Women’s Army Corps (WAC) Album

With war looming, U.S. Rep. Edith Nourse Rogers of Massachusetts introduced a bill for the creation of the Women’s Army Auxiliary Corps in May 1941. Having been a witness to the status of women in World War I, Rogers vowed that if American women served in support of the Army, they would do so with all the rights and benefits afforded to Soldiers. Spurred on by the attack on Pearl Harbor on Dec. 7, 1941, Congress approved the creation of WAAC on May 14, 1942. President Franklin D. Roosevelt signed the bill into law on May 15, and on May 16, Oveta Culp Hobby was sworn in as the first director. –from “Creation of the Women’s Army Corps, Women’s Army Auxiliary Corps (WAAC)” https://www.army.mil/women/history/wac.html

Hobby immediately began organizing the WAAC recruiting drive and training centers. Fort Des Moines, Iowa, was selected as the site of the first WAAC Training Center. Over 35,000 women from all over the country applied for less than 1,000 anticipated positions. The first women arrived at the first WAAC Training Center at Fort Des Moines on July 20, 1942. Among them were 125 enlisted women and 440 officer candidates (40 of whom were black), who had been selected to attend the WAAC Officer Candidate School, or OCS.

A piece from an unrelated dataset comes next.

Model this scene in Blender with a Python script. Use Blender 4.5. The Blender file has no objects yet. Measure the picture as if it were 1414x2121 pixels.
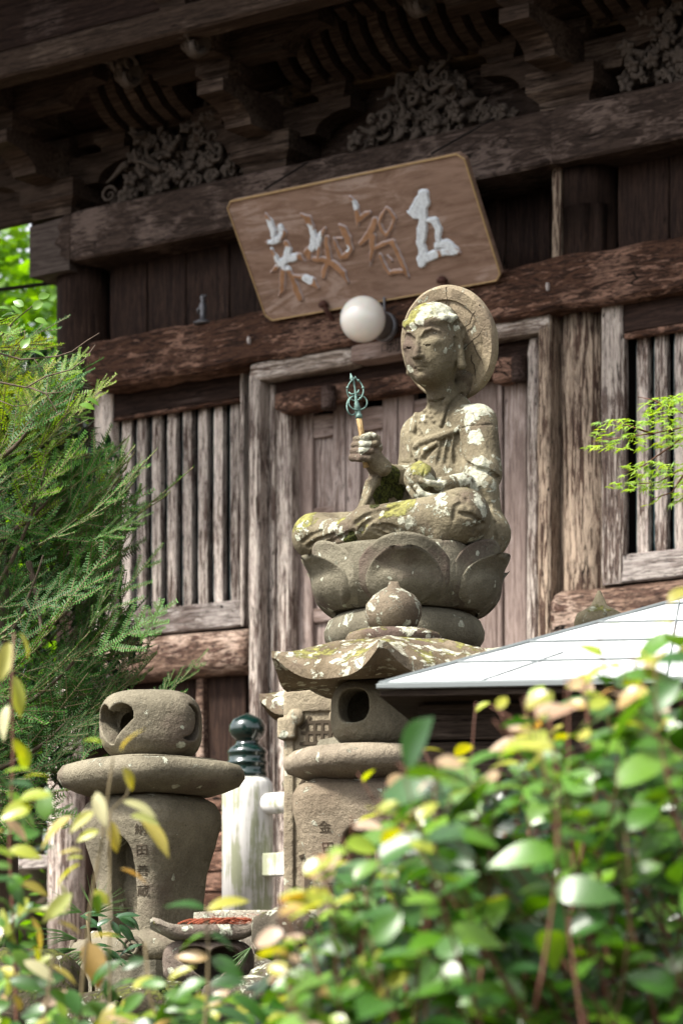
import bpy, bmesh, math, random
import numpy as np
from mathutils import Vector, Matrix, noise, Quaternion
R = math.radians
S = bpy.context.scene
COL = S.collection
# ---------------------------------------------------------------- camera, world, sun, exposure
F = 5900.0; CX = 707.0; HY = 2130.0; E = 1.55      # focal length in photo pixels, principal column, horizon row, eye height
cd = bpy.data.cameras.new('camera'); cam = bpy.data.objects.new('camera', cd); COL.objects.link(cam)
cam.location = (0, 0, E); cam.rotation_euler = (R(90), 0, 0)
cd.sensor_fit = 'VERTICAL'; cd.sensor_height = 36; cd.sensor_width = 24
cd.lens = F / 2121 * 36; cd.shift_y = (HY - 1060.5) / 2121; cd.clip_end = 300; cd.clip_start = 0.1
cd.dof.use_dof = True; cd.dof.focus_distance = 8.1; cd.dof.aperture_fstop = 5.4; cd.dof.aperture_blades = 9
S.camera = cam
SUN_EL, SUN_AZ = 52, -62        # azimuth from +Y towards +X, degrees: light comes from the left, a little behind the camera
sun_dir = Vector((-0.74, -0.42, 0)).normalized() * math.cos(R(SUN_EL)) + Vector((0, 0, math.sin(R(SUN_EL))))
W = bpy.data.worlds.new('World'); S.world = W; W.use_nodes = True
wn = W.node_tree; bg = wn.nodes['Background']
sky = wn.nodes.new('ShaderNodeTexSky'); sky.sky_type = 'NISHITA'; sky.sun_disc = False
sky.sun_elevation = R(SUN_EL); sky.sun_rotation = math.atan2(sun_dir.x, sun_dir.y)
sky.dust_density = 4; sky.air_density = 1.0
hs = wn.nodes.new('ShaderNodeHueSaturation'); hs.inputs['Saturation'].default_value = 0.22
wn.links.new(sky.outputs[0], hs.inputs['Color']); wn.links.new(hs.outputs[0], bg.inputs[0])
bg.inputs[1].default_value = 0.12
sd = bpy.data.lights.new('sun', 'SUN'); sd.energy = 3.6; sd.angle = R(10); sd.color = (1, .95, .87)
sun = bpy.data.objects.new('sun', sd); COL.objects.link(sun)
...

In January 1943, U.S. Rep. Edith Nourse Rogers of Massachusetts introduced identical bills in both houses of Congress to permit the enlistment and commissioning of women in the Army of the United States, or Reserve forces, as opposed to regular enlistments in the U.S. Army. This would drop the “auxiliary” status of the WAAC and allow women to serve overseas and “free a man to fight.” President Franklin D. Roosevelt signed the legislation on July 1, 1943, which changed the name of the Corps to the Women’s Army Corps (WAC) and made it part of the Army of the United States. This gave women all of the rank, privileges, and benefits of their male counterparts.


Janet Angwin’s Women’s Army Corps Album with 330 photographs and over 130 other items, 1944-46. Graphic Arts Collection. GAX 2021- in process

The Graphic Arts Collection holds a scrapbook documenting Janet Angwin’s service in the Women’s Army Corps or WAC, beginning with the order calling her up to active duty November 11, 1944, and her trip to Fort Des Moines. The album provides a personal account of the her experience in the WAC, along with detailed information on women serving in the United States Army. Included are WAC recruitment and informational pamphlets, city guides for enlisted men and women, official army memos (some mentioning Angwin by name), and the news briefs and humorous publications of the various forts where she was stationed.

Angwin was working at the Alameda Naval Air Station when she was called to active duty. At the Fort Des Moines training center she became certified to drive cargo trucks and vehicles, and was stationed in South Carolina, the Seattle Port of Embarkation, and finally Fort Lawton in Washington.

Some of the publications collected in the album are: Facts you want to know about the WAC; WAC Handbook; the “Re Port” for the Special Service Branch Charleston Port of Embarkation; Daily News Summary editions for the Charleston; and Glamour magazine pamphlet “Mustering-out Wardrobe for Servicewomen” showing what they could buy with their wardrobe allowance of $200.